──────── Dataset section

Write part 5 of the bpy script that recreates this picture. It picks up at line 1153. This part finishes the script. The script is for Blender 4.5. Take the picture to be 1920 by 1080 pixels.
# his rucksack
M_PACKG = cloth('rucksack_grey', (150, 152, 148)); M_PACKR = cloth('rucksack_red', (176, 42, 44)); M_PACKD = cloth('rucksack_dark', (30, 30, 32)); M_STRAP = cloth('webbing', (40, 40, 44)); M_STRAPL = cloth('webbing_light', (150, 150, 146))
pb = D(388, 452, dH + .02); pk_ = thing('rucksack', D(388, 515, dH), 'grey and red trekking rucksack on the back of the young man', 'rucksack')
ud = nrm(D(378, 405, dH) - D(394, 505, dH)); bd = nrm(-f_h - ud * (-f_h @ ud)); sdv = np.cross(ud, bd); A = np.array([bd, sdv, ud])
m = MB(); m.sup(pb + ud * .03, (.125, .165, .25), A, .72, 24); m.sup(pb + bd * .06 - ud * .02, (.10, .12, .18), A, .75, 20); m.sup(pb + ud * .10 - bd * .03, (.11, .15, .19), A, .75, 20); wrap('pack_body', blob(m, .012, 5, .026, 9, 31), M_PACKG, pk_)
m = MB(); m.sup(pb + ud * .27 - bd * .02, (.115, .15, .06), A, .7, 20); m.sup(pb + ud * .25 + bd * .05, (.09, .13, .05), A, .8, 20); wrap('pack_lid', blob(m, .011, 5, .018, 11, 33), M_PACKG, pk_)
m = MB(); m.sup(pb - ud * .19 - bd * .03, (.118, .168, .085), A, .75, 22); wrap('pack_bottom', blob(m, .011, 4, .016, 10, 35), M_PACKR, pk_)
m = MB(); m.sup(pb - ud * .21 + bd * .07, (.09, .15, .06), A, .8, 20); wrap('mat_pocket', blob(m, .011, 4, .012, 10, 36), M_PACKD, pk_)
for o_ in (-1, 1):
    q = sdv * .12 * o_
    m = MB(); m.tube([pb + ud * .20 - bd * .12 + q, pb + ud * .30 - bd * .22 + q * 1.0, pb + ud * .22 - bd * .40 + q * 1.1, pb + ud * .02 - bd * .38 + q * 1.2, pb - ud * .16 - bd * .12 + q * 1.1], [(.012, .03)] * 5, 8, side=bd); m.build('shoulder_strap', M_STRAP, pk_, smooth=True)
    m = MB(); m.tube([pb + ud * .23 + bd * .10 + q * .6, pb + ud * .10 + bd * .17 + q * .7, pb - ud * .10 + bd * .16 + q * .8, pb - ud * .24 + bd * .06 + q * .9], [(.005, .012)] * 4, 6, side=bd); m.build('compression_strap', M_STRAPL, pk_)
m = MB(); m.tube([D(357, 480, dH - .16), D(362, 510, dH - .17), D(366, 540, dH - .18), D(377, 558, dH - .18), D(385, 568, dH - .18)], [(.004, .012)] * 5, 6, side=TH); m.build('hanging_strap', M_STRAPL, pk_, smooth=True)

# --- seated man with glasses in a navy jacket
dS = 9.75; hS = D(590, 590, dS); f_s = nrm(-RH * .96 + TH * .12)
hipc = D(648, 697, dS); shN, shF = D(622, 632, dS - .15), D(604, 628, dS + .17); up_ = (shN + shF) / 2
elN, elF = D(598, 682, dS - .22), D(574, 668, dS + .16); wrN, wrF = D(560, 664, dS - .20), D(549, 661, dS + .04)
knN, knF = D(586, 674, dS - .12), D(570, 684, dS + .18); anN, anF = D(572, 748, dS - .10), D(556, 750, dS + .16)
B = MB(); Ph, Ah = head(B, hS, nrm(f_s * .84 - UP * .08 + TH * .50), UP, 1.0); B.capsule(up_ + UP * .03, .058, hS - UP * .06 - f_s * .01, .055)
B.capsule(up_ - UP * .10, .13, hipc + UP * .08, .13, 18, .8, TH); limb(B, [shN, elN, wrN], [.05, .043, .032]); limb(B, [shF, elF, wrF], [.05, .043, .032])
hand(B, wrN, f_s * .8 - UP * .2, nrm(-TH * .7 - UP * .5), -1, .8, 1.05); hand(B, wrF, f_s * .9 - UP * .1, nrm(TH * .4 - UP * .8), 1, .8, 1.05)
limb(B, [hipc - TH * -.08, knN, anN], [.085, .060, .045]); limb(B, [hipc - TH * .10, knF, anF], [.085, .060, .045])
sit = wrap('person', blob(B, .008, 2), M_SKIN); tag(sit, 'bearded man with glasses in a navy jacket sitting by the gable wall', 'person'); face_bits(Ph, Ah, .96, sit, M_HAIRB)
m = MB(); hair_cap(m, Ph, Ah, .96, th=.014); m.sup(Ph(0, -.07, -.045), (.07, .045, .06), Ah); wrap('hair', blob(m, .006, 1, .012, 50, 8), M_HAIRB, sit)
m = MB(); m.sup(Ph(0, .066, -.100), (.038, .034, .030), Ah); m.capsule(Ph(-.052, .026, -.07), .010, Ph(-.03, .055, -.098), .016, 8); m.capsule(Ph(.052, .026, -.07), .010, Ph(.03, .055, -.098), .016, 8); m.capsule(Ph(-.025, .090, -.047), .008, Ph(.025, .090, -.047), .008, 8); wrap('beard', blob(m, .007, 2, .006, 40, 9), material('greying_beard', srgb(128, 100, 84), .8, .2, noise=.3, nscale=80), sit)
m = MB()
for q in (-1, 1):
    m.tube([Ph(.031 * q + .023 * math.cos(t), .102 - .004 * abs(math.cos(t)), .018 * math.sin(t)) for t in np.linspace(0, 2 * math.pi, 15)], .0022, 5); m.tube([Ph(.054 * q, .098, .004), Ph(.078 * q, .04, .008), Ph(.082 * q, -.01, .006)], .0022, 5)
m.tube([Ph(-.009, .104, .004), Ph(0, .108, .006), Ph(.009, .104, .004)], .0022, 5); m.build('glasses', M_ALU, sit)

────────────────

_Your objective_
Word for word, quote all of the data above.

_Exercise output_
Write part 5 of the bpy script that recreates this picture. It picks up at line 1153. This part finishes the script. The script is for Blender 4.5. Take the picture to be 1920 by 1080 pixels.
# his rucksack
M_PACKG = cloth('rucksack_grey', (150, 152, 148)); M_PACKR = cloth('rucksack_red', (176, 42, 44)); M_PACKD = cloth('rucksack_dark', (30, 30, 32)); M_STRAP = cloth('webbing', (40, 40, 44)); M_STRAPL = cloth('webbing_light', (150, 150, 146))
pb = D(388, 452, dH + .02); pk_ = thing('rucksack', D(388, 515, dH), 'grey and red trekking rucksack on the back of the young man', 'rucksack')
ud = nrm(D(378, 405, dH) - D(394, 505, dH)); bd = nrm(-f_h - ud * (-f_h @ ud)); sdv = np.cross(ud, bd); A = np.array([bd, sdv, ud])
m = MB(); m.sup(pb + ud * .03, (.125, .165, .25), A, .72, 24); m.sup(pb + bd * .06 - ud * .02, (.10, .12, .18), A, .75, 20); m.sup(pb + ud * .10 - bd * .03, (.11, .15, .19), A, .75, 20); wrap('pack_body', blob(m, .012, 5, .026, 9, 31), M_PACKG, pk_)
m = MB(); m.sup(pb + ud * .27 - bd * .02, (.115, .15, .06), A, .7, 20); m.sup(pb + ud * .25 + bd * .05, (.09, .13, .05), A, .8, 20); wrap('pack_lid', blob(m, .011, 5, .018, 11, 33), M_PACKG, pk_)
m = MB(); m.sup(pb - ud * .19 - bd * .03, (.118, .168, .085), A, .75, 22); wrap('pack_bottom', blob(m, .011, 4, .016, 10, 35), M_PACKR, pk_)
m = MB(); m.sup(pb - ud * .21 + bd * .07, (.09, .15, .06), A, .8, 20); wrap('mat_pocket', blob(m, .011, 4, .012, 10, 36), M_PACKD, pk_)
for o_ in (-1, 1):
    q = sdv * .12 * o_
    m = MB(); m.tube([pb + ud * .20 - bd * .12 + q, pb + ud * .30 - bd * .22 + q * 1.0, pb + ud * .22 - bd * .40 + q * 1.1, pb + ud * .02 - bd * .38 + q * 1.2, pb - ud * .16 - bd * .12 + q * 1.1], [(.012, .03)] * 5, 8, side=bd); m.build('shoulder_strap', M_STRAP, pk_, smooth=True)
    m = MB(); m.tube([pb + ud * .23 + bd * .10 + q * .6, pb + ud * .10 + bd * .17 + q * .7, pb - ud * .10 + bd * .16 + q * .8, pb - ud * .24 + bd * .06 + q * .9], [(.005, .012)] * 4, 6, side=bd); m.build('compression_strap', M_STRAPL, pk_)
m = MB(); m.tube([D(357, 480, dH - .16), D(362, 510, dH - .17), D(366, 540, dH - .18), D(377, 558, dH - .18), D(385, 568, dH - .18)], [(.004, .012)] * 5, 6, side=TH); m.build('hanging_strap', M_STRAPL, pk_, smooth=True)

# --- seated man with glasses in a navy jacket
dS = 9.75; hS = D(590, 590, dS); f_s = nrm(-RH * .96 + TH * .12)
hipc = D(648, 697, dS); shN, shF = D(622, 632, dS - .15), D(604, 628, dS + .17); up_ = (shN + shF) / 2
elN, elF = D(598, 682, dS - .22), D(574, 668, dS + .16); wrN, wrF = D(560, 664, dS - .20), D(549, 661, dS + .04)
knN, knF = D(586, 674, dS - .12), D(570, 684, dS + .18); anN, anF = D(572, 748, dS - .10), D(556, 750, dS + .16)
B = MB(); Ph, Ah = head(B, hS, nrm(f_s * .84 - UP * .08 + TH * .50), UP, 1.0); B.capsule(up_ + UP * .03, .058, hS - UP * .06 - f_s * .01, .055)
B.capsule(up_ - UP * .10, .13, hipc + UP * .08, .13, 18, .8, TH); limb(B, [shN, elN, wrN], [.05, .043, .032]); limb(B, [shF, elF, wrF], [.05, .043, .032])
hand(B, wrN, f_s * .8 - UP * .2, nrm(-TH * .7 - UP * .5), -1, .8, 1.05); hand(B, wrF, f_s * .9 - UP * .1, nrm(TH * .4 - UP * .8), 1, .8, 1.05)
limb(B, [hipc - TH * -.08, knN, anN], [.085, .060, .045]); limb(B, [hipc - TH * .10, knF, anF], [.085, .060, .045])
sit = wrap('person', blob(B, .008, 2), M_SKIN); tag(sit, 'bearded man with glasses in a navy jacket sitting by the gable wall', 'person'); face_bits(Ph, Ah, .96, sit, M_HAIRB)
m = MB(); hair_cap(m, Ph, Ah, .96, th=.014); m.sup(Ph(0, -.07, -.045), (.07, .045, .06), Ah); wrap('hair', blob(m, .006, 1, .012, 50, 8), M_HAIRB, sit)
m = MB(); m.sup(Ph(0, .066, -.100), (.038, .034, .030), Ah); m.capsule(Ph(-.052, .026, -.07), .010, Ph(-.03, .055, -.098), .016, 8); m.capsule(Ph(.052, .026, -.07), .010, Ph(.03, .055, -.098), .016, 8); m.capsule(Ph(-.025, .090, -.047), .008, Ph(.025, .090, -.047), .008, 8); wrap('beard', blob(m, .007, 2, .006, 40, 9), material('greying_beard', srgb(128, 100, 84), .8, .2, noise=.3, nscale=80), sit)
m = MB()
for q in (-1, 1):
    m.tube([Ph(.031 * q + .023 * math.cos(t), .102 - .004 * abs(math.cos(t)), .018 * math.sin(t)) for t in np.linspace(0, 2 * math.pi, 15)], .0022, 5); m.tube([Ph(.054 * q, .098, .004), Ph(.078 * q, .04, .008), Ph(.082 * q, -.01, .006)], .0022, 5)
m.tube([Ph(-.009, .104, .004), Ph(0, .108, .006), Ph(.009, .104, .004)], .0022, 5); m.build('glasses', M_ALU, sit)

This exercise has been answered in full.